Intervention de Charles de Courson

Réunion du jeudi 15 juillet 2021 à 15h00
Commission spéciale chargée d'examiner la proposition de loi organique relative à la modernisation de la gestion des finances publiques et la proposition de loi portant diverses dispositions relatives au haut conseil des finances publiques et à l'information du parlement sur les finances publiques ainsi que la proposition de loi organique et la proposition de loi relatives aux lois de financement de la sécurité sociale

Photo issue du site de l'Assemblée nationale ou de WikipediaCharles de Courson :

Nous discutons, depuis des années, de la rétroactivité des lois fiscales. Pourtant, nous n'avons jamais légiféré sur ce point au niveau organique, de sorte que ce sont le Conseil constitutionnel et le Conseil d'État qui se sont prononcés sans que leurs jurisprudences soient toujours exactement identiques. Par cet amendement, je vous propose que nous définissions nous-mêmes ce qui est acceptable et ce qui ne l'est pas, en la matière.

Inspiré de ma proposition de loi organique limitant le recours aux dispositions fiscales de portée rétroactive examinée par la commission des lois le 31 mars 2021, il vise ainsi à consacrer au niveau organique les règles encadrant la rétroactivité fiscale.

Le deuxième alinéa élève au niveau organique le principe prévu à l'article 2 du code civil s'agissant de l'application dans le temps des dispositions fiscales.

Le troisième alinéa définit la disposition fiscale à caractère rétroactif comme une disposition qui s'applique à un fait générateur de l'impôt survenu avant l'entrée en vigueur de cette disposition. Il précise que le fait générateur de l'impôt applicable aux opérations dont la réalisation donne lieu à déclaration et paiement immédiats de l'impôt, tels que les prélèvements forfaitaires obligatoires, correspond à la date de réalisation de l'opération.

Le quatrième alinéa clarifie les exceptions au principe de non-rétroactivité des dispositions fiscales.
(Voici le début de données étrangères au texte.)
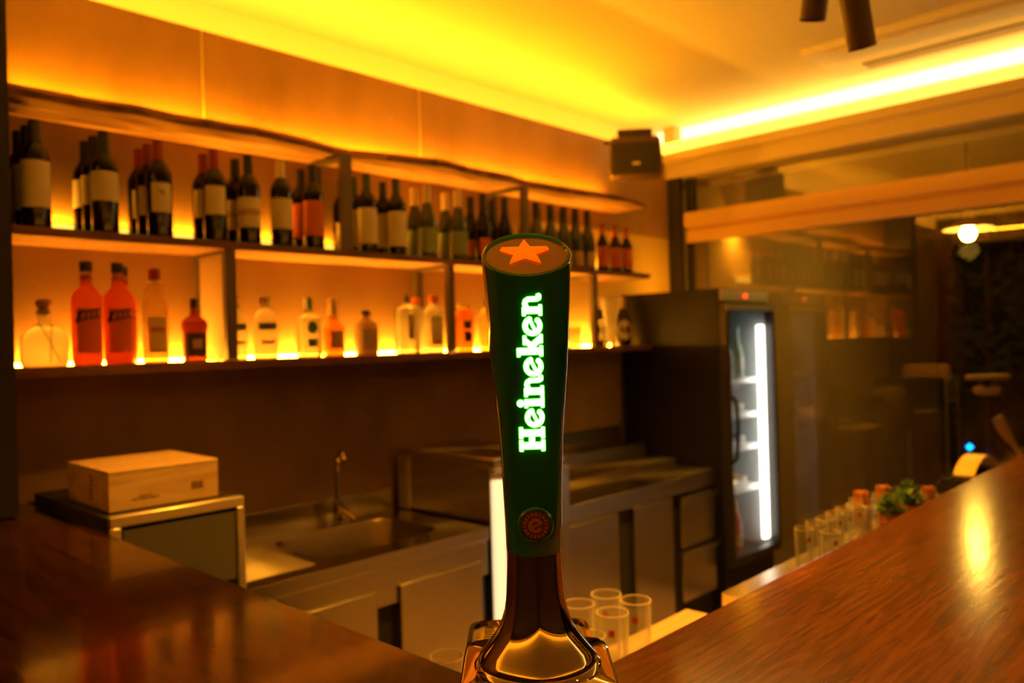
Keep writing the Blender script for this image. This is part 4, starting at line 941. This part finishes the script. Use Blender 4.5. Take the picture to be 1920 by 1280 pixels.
# ================================================================== LAMPS' OWN LIGHT, ADDED FILL
def area(name, loc_, size, energy, col, rot, sy=None, spread=180):
    l = bpy.data.lights.new(name, 'AREA'); l.energy = energy; l.color = col; l.shape = 'RECTANGLE'; l.size = size; l.size_y = sy or size; l.spread = math.radians(spread)
    o = bpy.data.objects.new(name, l); COL.objects.link(o); o.location = loc_; o.rotation_euler = rot; return o
def spotl(name, a, b_, e, size, blend=.4, soft=.03, col=(1, .38, .02)):
    l = bpy.data.lights.new(name, 'SPOT'); l.energy = e; l.color = col; l.spot_size = math.radians(size); l.spot_blend = blend; l.shadow_soft_size = soft
    o = bpy.data.objects.new(name, l); COL.objects.link(o); o.location = a; o.rotation_euler = (Vector(b_) - Vector(a)).to_track_quat('-Z', 'Y').to_euler()
spotl('ceiling_spot', (1.5, 1.40, 2.8), (1.0, 2.12, 1.05), 170, 38, 1.0)
spotl('ceiling_spot', (1.7, -.3, 2.8), (1.30, .30, 1.12), 75, 46, 1.0)
spotl('outside_fill_light', (5.05, 2.62, 2.33), (5.2, 2.70, 1.4), 9, 130, 1)  # light of the added outside lamp
area('shelf_led_light', ((XL + XR) / 2, YW - .016, 1.957), XR - XL - .2, 19, (1, .36, .012), (math.radians(180), 0, 0), .016)
l = bpy.data.lights.new('pendant_light', 'POINT'); l.energy = 11; l.color = (1, .55, .06); l.shadow_soft_size = .06
o = bpy.data.objects.new('pendant_light', l); COL.objects.link(o); o.location = (bl.x, bl.y, bl.z - .12)
for q, (x, y) in enumerate(((2.0, 1.5), (3.0, 1.5))):  # fill added to brighten the steel fronts along the aisle, no fixture
    l = bpy.data.lights.new('aisle_fill', 'SPOT'); l.energy = 210; l.color = (1, .40, .02); l.spot_size = math.radians(70); l.spot_blend = .6; l.shadow_soft_size = .03
    o = bpy.data.objects.new('aisle_fill', l); COL.objects.link(o); o.location = (x, y, CEIL - .05)
l = bpy.data.lights.new('spot_lamp', 'SPOT'); l.energy = 120; l.color = (1, .42, .03); l.spot_size = math.radians(24); l.spot_blend = .1; l.shadow_soft_size = .02
o = bpy.data.objects.new('spot_lamp', l); COL.objects.link(o); o.location = (1.15, .6, 2.7)
o.rotation_euler = (Vector((1.42, 1.0, .85)) - o.location).to_track_quat('-Z', 'Y').to_euler()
D'une part, il intègre les solutions dégagées par les jurisprudences européenne, constitutionnelle et administrative s'agissant de la protection des garanties légales découlant des exigences constitutionnelles, des situations légalement acquises et des effets pouvant être légitimement attendus de telles situations. Le but est ici d'encadrer les conséquences de la « rétroactivité économique » des dispositions fiscales par laquelle celles-ci, bien que non rétroactives sur le plan strictement juridique, aboutissent à remettre en cause les bases de calcul microéconomiques sur lesquelles les contribuables ont fondé leurs décisions d'épargne ou d'investissement.

D'autre part, il renforce considérablement le contrôle déjà opéré par la jurisprudence des dispositions fiscales entraînant une véritable rétroactivité juridique. Il précise que ces dispositions ne sauraient justifier l'application d'un intérêt de retard aux contribuables ni s'appliquer aux procédures contentieuses en cours. En l'état actuel de la jurisprudence, il est simplement exigé que ces dispositions fiscales rétroactives ne portent pas atteinte aux seules décisions de justice passées en force de chose jugée, ce qui est inéquitable au regard des contentieux en cours.
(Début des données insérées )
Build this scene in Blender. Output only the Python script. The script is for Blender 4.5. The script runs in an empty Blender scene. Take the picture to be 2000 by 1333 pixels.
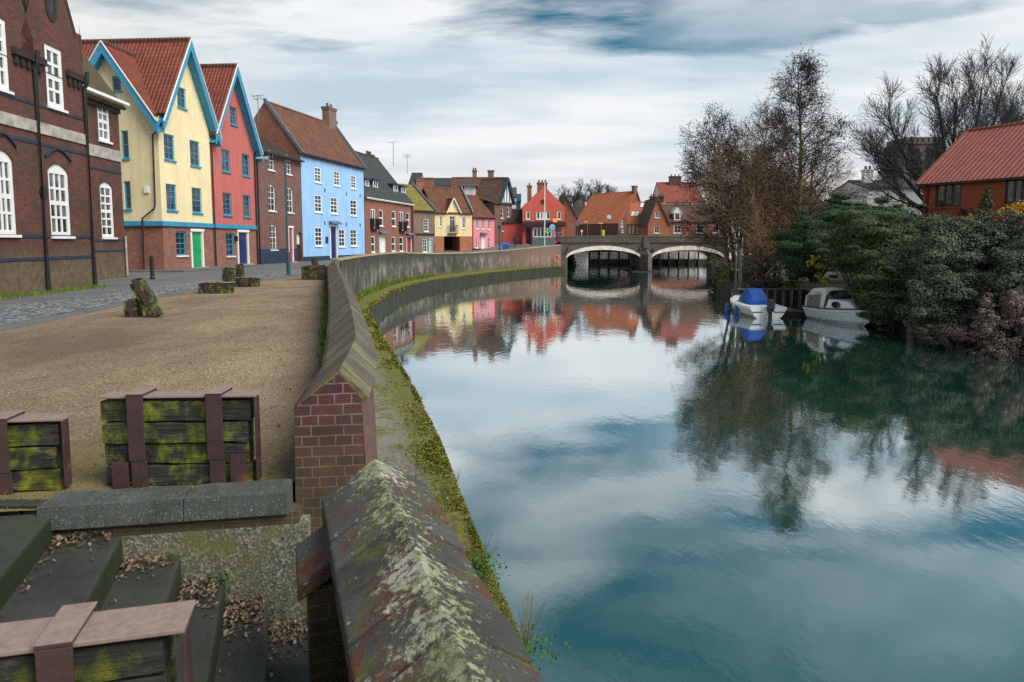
import bpy, bmesh, math, random
import numpy as np
from mathutils import Vector, Matrix
random.seed(7); rng = np.random.default_rng(11)
sc = bpy.context.scene
COL = sc.collection
R = math.radians

# ------------------------------------------------------------------ survey
# The place was measured with a 24 mm lens at eye height 1.75 m above the terrace (z = 0).
FPX = 1333.3; PX, PY = 1000.0, 596.5; EYE = 1.75; PITCH = R(5.34)
cp, sp = math.cos(PITCH), math.sin(PITCH)
WATER = -2.45; LEDGE = -1.78
def ray(u, v):
    a = (u - PX) / FPX; b = -(v - PY) / FPX
    return (a, b * sp + cp, b * cp - sp)
def gp(u, v, z):
    d = ray(u, v); t = (z - EYE) / d[2]
    return Vector((d[0] * t, d[1] * t, z))
def dp(u, v, Y):
    d = ray(u, v); t = Y / d[1]
    return Vector((d[0] * t, Y, EYE + d[2] * t))

# ------------------------------------------------------------------ nodes / materials
class NT:
    def __init__(s, name):
        s.m = bpy.data.materials.new(name); s.m.use_nodes = True
        s.t = s.m.node_tree; s.b = s.t.nodes['Principled BSDF']
    def n(s, typ, ins=None, **kw):
        x = s.t.nodes.new(typ)
        for k, v in kw.items(): setattr(x, k, v)
        for k, v in (ins or {}).items():
            if isinstance(v, bpy.types.NodeSocket): s.t.links.new(v, x.inputs[k])
            else:
                if isinstance(v, tuple) and len(v) == 3 and x.inputs[k].type == 'RGBA': v = (*v, 1)
                x.inputs[k].default_value = v
        return x
    def set(s, **kw):
        for k, v in kw.items():
            k = k.replace('_', ' ')
            i = s.b.inputs[k]
            if isinstance(v, bpy.types.NodeSocket): s.t.links.new(v, i)
            else:
                if isinstance(v, tuple) and len(v) == 3 and i.type == 'RGBA': v = (*v, 1)
                i.default_value = v
    def uv(s): return s.n('ShaderNodeTexCoord').outputs['UV']
    def ob(s): return s.n('ShaderNodeTexCoord').outputs['Object']
    def wp(s): return s.n('ShaderNodeNewGeometry').outputs['Position']
    def mp(s, vec, scale=(1, 1, 1), rot=(0, 0, 0), loc=(0, 0, 0)):
        return s.n('ShaderNodeMapping', {'Vector': vec, 'Scale': scale, 'Rotation': rot, 'Location': loc}).outputs[0]
    def noise(s, vec, scale=5, detail=4, rough=.55, dist=0):
        return s.n('ShaderNodeTexNoise', {'Vector': vec, 'Scale': scale, 'Detail': detail, 'Roughness': rough, 'Distortion': dist}).outputs['Fac']
    def vor(s, vec, scale=5, out='Distance', feature='F1', rand=1.0):
        return s.n('ShaderNodeTexVoronoi', {'Vector': vec, 'Scale': scale, 'Randomness': rand}, feature=feature).outputs[out]
    def ramp(s, fac, stops, mode='LINEAR'):
        x = s.n('ShaderNodeValToRGB', {'Fac': fac}); e = x.color_ramp.elements; x.color_ramp.interpolation = mode
        while len(e) < len(stops): e.new(.5)
        for i, (p, c) in enumerate(stops):
            e[i].position = p
            if not isinstance(c, tuple): c = (c, c, c)
            e[i].color = (*c, 1)
        return x.outputs['Color']
    def mix(s, fac, a, b, mode='MIX'):
        x = s.n('ShaderNodeMix', data_type='RGBA', blend_type=mode)
        for k, v in ((0, fac), (6, a), (7, b)):
            if isinstance(v, bpy.types.NodeSocket): s.t.links.new(v, x.inputs[k])
            else:
                if isinstance(v, tuple) and len(v) == 3: v = (*v, 1)
                x.inputs[k].default_value = v
        return x.outputs[2]
    def ma(s, op, a, b=0.0, clamp=False):
        x = s.n('ShaderNodeMath', operation=op, use_clamp=clamp)
        for k, v in ((0, a), (1, b)):
            if isinstance(v, bpy.types.NodeSocket): s.t.links.new(v, x.inputs[k])
            else: x.inputs[k].default_value = v
        return x.outputs[0]
    def bump(s, h, strength=.4, dist=.02):
        s.set(Normal=s.n('ShaderNodeBump', {'Height': h, 'Strength': strength, 'Distance': dist}).outputs[0])
    def sep(s, vec, k): return s.n('ShaderNodeSeparateXYZ', {'Vector': vec}).outputs[k]

def plain(name, col, rough=.6, var=.15, scale=6, metal=0, bump=0):
    N = NT(name); o = N.ob()
    f = N.noise(o, scale, 5)
    c = N.mix(N.ramp(f, [(.3, 0), (.7, 1)]), tuple(x * (1 - var) for x in col), tuple(min(1, x * (1 + var)) for x in col))
    N.set(Base_Color=c, Roughness=rough, Metallic=metal)
    if bump: N.bump(N.noise(o, scale * 6, 4), bump, .01)
    return N.m
def brick(name, c1, c2, mort, grime=(.05, .05, .035), ga=.5, base=None, squash=None, msize=.006, bw=.225, bh=.075):
    N = NT(name); u = N.uv(); p = N.wp()
    mort = N.mix(N.ramp(N.noise(u, 2.6, 5, .7), [(.38, 0), (.62, 1)]), tuple(x * .45 for x in mort), mort)
    b = N.n('ShaderNodeTexBrick', {'Vector': N.n('ShaderNodeVectorMath', {0: u, 1: N.n('ShaderNodeVectorMath', {0: N.n('ShaderNodeTexNoise', {'Vector': u, 'Scale': 6.0, 'Detail': 2.0}).outputs['Color'], 1: (.012, .012, 0)}, operation='MULTIPLY').outputs[0]}, operation='ADD').outputs[0], 'Color1': c1, 'Color2': c2, 'Mortar': mort, 'Scale': 1.0, 'Mortar Size': msize,
                                   'Mortar Smooth': .1, 'Bias': -.1, 'Brick Width': bw, 'Row Height': bh})
    if squash: b.squash = squash; b.squash_frequency = 2
    c = b.outputs['Color']
    c = N.mix(N.ramp(N.noise(u, 9, 3), [(.35, .0), (.75, .45)]), c, tuple(x * .35 for x in c1))
    g = N.noise(p, .9, 6, .65)
    c = N.mix(N.ma('MULTIPLY', N.ramp(g, [(.42, 0), (.7, 1)]), ga), c, grime)
    if base:   # (height, colour): stained courses next to the ground
        z = N.ma('ADD', N.sep(p, 2), N.ma('MULTIPLY', N.noise(p, 1.1, 4), 1.4))
        k = N.n('ShaderNodeMapRange', {'Value': z, 'From Min': base[0] + 1.2, 'From Max': base[0] + .2}).outputs[0]
        c = N.mix(N.ma('MULTIPLY', k, .75), c, N.mix(N.ramp(N.noise(p, 5, 5), [(.3, 0), (.7, 1)]), base[1], tuple(x * .45 for x in base[1])))
    N.set(Base_Color=c, Roughness=.85)
    h = N.ma('ADD', N.ma('MULTIPLY', b.outputs['Fac'], -1.0), N.ma('MULTIPLY', N.noise(u, 40, 3), .5))
    N.bump(h, .5, .012)
    return N.m
def plaster(name, col, dirt=.4):
    N = NT(name); p = N.ob()
    s = N.noise(N.mp(p, (1.6, 1.6, .25)), 1.2, 6, .6)
    c = N.mix(N.ma('MULTIPLY', N.ramp(s, [(.42, 0), (.7, 1)]), dirt), col, tuple(x * .55 for x in col))
    c = N.mix(N.ma('MULTIPLY', N.ramp(N.noise(p, .7, 4), [(.4, 0), (.7, 1)]), .45), c, tuple(x * .74 for x in col))
    N.set(Base_Color=c, Roughness=.8); N.bump(N.noise(p, 60, 4), .12, .01)
    return N.m
def tiles(name, c1, c2, moss=(.10, .11, .02), ma=.0, w=.24, h=.3, pan=True, dark=.5):
    N = NT(name); u = N.uv(); p = N.ob()
    b = N.n('ShaderNodeTexBrick', {'Vector': u, 'Color1': c1, 'Color2': c2, 'Mortar': tuple(x * .25 for x in c1), 'Scale': 1.0, 'Mortar Size': .014 if pan else .008,
                                   'Mortar Smooth': .6, 'Bias': 0.0, 'Brick Width': w, 'Row Height': h}, offset=0 if pan else .5)
    c = N.mix(N.ma('MULTIPLY', N.ramp(N.noise(p, 1.1, 6, .65), [(.4, 0), (.7, 1)]), dark), b.outputs['Color'], tuple(x * .3 for x in c1))
    c = N.mix(N.ma('MULTIPLY', N.ramp(N.noise(p, 1.7, 7, .7), [(.45 - ma * .2, 0), (.62, 1)]), ma), c, moss)
    N.set(Base_Color=c, Roughness=.8)
    su = N.sep(u, 0); sv = N.sep(u, 1)
    wave = N.ma('ABSOLUTE', N.ma('SINE', N.ma('MULTIPLY', su, math.pi / w))) if pan else b.outputs['Fac']
    saw = N.ma('FRACT', N.ma('DIVIDE', sv, h))
    N.bump(N.ma('ADD', wave, N.ma('MULTIPLY', saw, -1.3)), 1.0, .06)
    return N.m
def leafmat(name, cols, rough=.5):
    N = NT(name)
    r = N.n('ShaderNodeNewGeometry').outputs['Random Per Island']
    st = [(i / max(1, len(cols) - 1), c) for i, c in enumerate(cols)]
    c = N.ramp(r, st)
    N.set(Base_Color=c, Roughness=.75, Specular_IOR_Level=.25)
    d = N.n('ShaderNodeBsdfTranslucent', {'Color': c}); mx = N.n('ShaderNodeMixShader', {0: .2, 1: N.b.outputs[0], 2: d.outputs[0]})
    N.t.links.new(mx.outputs[0], N.t.nodes['Material Output'].inputs['Surface'])
    return N.m
def glassmat(name, tint=(.02, .028, .032)):
    N = NT(name); o = N.n('ShaderNodeObjectInfo').outputs['Random']; u = N.ob()
    c = N.mix(N.ramp(o, [(.35, 0), (.9, .4)]), tint, (.22, .23, .22))
    c = N.mix(N.ramp(N.noise(N.mp(u, (3, 3, 1.2)), 1.5, 3), [(.45, 0), (.6, 1)]), c, (.012, .015, .018))
    N.set(Base_Color=c, Roughness=.06, IOR=1.5); N.bump(N.noise(u, 1.3, 2), .14, .05)
    return N.m

M = {}
def mats():
    M['brick_school'] = brick('brick_school', (.165, .044, .033), (.08, .028, .024), (.16, .125, .095), (.045, .038, .024), .75, (1.2, (.18, .145, .08)))
    M['brick_red'] = brick('brick_red', (.37, .135, .085), (.24, .085, .06), (.36, .29, .22), ga=.3)
    M['brick_brown'] = brick('brick_brown', (.235, .10, .075), (.15, .065, .055), (.25, .2, .17), (.10, .07, .06), .5)
    M['brick_row'] = brick('brick_row', (.33, .105, .065), (.24, .075, .05), (.38, .31, .25), ga=.25)
    M['brick_grey'] = brick('brick_grey', (.27, .16, .12), (.2, .12, .1), (.3, .26, .22), ga=.3)
    M['brick_orange'] = brick('brick_orange', (.50, .17, .08), (.42, .14, .07), (.45, .3, .2), ga=.2)
    M['brick_house'] = brick('brick_house', (.44, .095, .045), (.37, .078, .04), (.38, .14, .085), (.2, .05, .03), .3)
    M['brick_dark'] = brick('brick_dark', (.16, .06, .05), (.1, .04, .036), (.14, .1, .09), ga=.6)
    M['brick_pier'] = brick('brick_pier', (.105, .027, .025), (.040, .017, .021), (.25, .22, .18), (.05, .042, .03), .75, (.05, (.09, .085, .03)), msize=.005, squash=.52)
    M['brick_flint'] = brick('brick_flint', (.2, .15, .12), (.13, .1, .09), (.25, .22, .18), ga=.5, bw=.3, bh=.12)
    M['soot'] = brick('brick_sooty', (.035, .022, .018), (.02, .014, .013), (.03, .025, .02), ga=.5)
    M['yellow'] = plaster('yellow_render', (.84, .71, .42)); M['red'] = plaster('red_render', (.52, .135, .115))
    M['blue'] = plaster('blue_render', (.31, .54, .86)); M['cream'] = plaster('cream_render', (.82, .66, .34)); M['pink'] = plaster('pink_render', (.78, .25, .28))
    M['pub'] = plaster('salmon_render', (.66, .12, .085)); M['white_wall'] = plaster('white_render', (.75, .75, .74)); M['navy'] = plain('navy_paint', (.018, .035, .07), .6)
    M['teal'] = plain('teal_paint', (.035, .26, .42), .45, .2); M['white'] = plain('white_paint', (.78, .78, .76), .5, .06)
    M['black'] = plain('black_iron', (.014, .014, .016), .5); M['steel_blue'] = plain('teal_steel', (.02, .07, .10), .45)
    M['green_door'] = plain('green_gloss', (.01, .30, .11), .35); M['navy_door'] = plain('navy_gloss', (.012, .022, .11), .35)
    M['red_door'] = plain('red_gloss', (.30, .03, .045), .4); M['sage'] = plain('sage_paint', (.35, .52, .44), .5); M['brightblue'] = plain('bright_blue_paint', (.02, .15, .48), .45)
    M['pantile'] = tiles('red_pantile', (.26, .058, .03), (.17, .04, .025)); M['pantile_old'] = tiles('old_pantile', (.24, .075, .045), (.13, .05, .035), ma=.25, dark=.6)
    M['pantile_brown'] = tiles('brown_pantile', (.17, .075, .05), (.11, .05, .035), (.08, .075, .025), .35, dark=.5)
    M['pantile_bright'] = tiles('terracotta_pantile', (.31, .075, .052), (.23, .058, .042), dark=.25, w=.3, h=.33); M['pantile_orange'] = tiles('orange_pantile', (.55, .16, .06), (.42, .12, .05), dark=.3)
    M['mossy'] = tiles('mossy_pantile', (.22, .10, .05), (.15, .075, .04), (.24, .24, .025), .85); M['mossy_dark'] = tiles('mossy_plain_tile', (.11, .06, .035), (.07, .045, .03), (.10, .09, .018), .7, w=.2, h=.18, pan=False)
    M['slate'] = tiles('slate', (.05, .062, .07), (.035, .046, .052), (.06, .065, .02), .35, w=.3, h=.22, pan=False); M['slate_brown'] = tiles('brown_slate', (.05, .038, .035), (.035, .028, .028), ma=.15, w=.3, h=.22, pan=False)
    M['glass'] = glassmat('window_glass'); M['glass_pale'] = glassmat('curtained_glass', (.10, .115, .125))
    M['stone'] = plain('pale_stone', (.36, .33, .29), .85, .35, 3, bump=.3); M['ring'] = plain('arch_stone', (.80, .68, .60), .85, .2, 2, bump=.2)
    M['dark_in'] = plain('unlit_interior', (.012, .011, .01), .9)
    M['lead'] = plain('lead', (.12, .15, .17), .6, .3)
mats()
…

Le quatrième alinéa prévoit également la justification du caractère rétroactif de ces dispositions et l'évaluation de leurs conséquences financières pour les contribuables.

Le cinquième alinéa garantit l'intangibilité des régimes fiscaux auxquels sont soumis les contrats d'une durée comprise entre un et quinze ans, dès lors que leur modification porterait une atteinte sensible à leur équilibre financier. Cette disposition renforcerait ainsi la stabilité des règles fiscales et réduirait les risques de la « rétroactivité économique » en protégeant le principe d'espérance légitime des contribuables consacré par la jurisprudence.

Enfin, le dernier alinéa garantit l'effectivité du contrôle parlementaire afin d'assurer le respect des dispositions prévues par le présent amendement.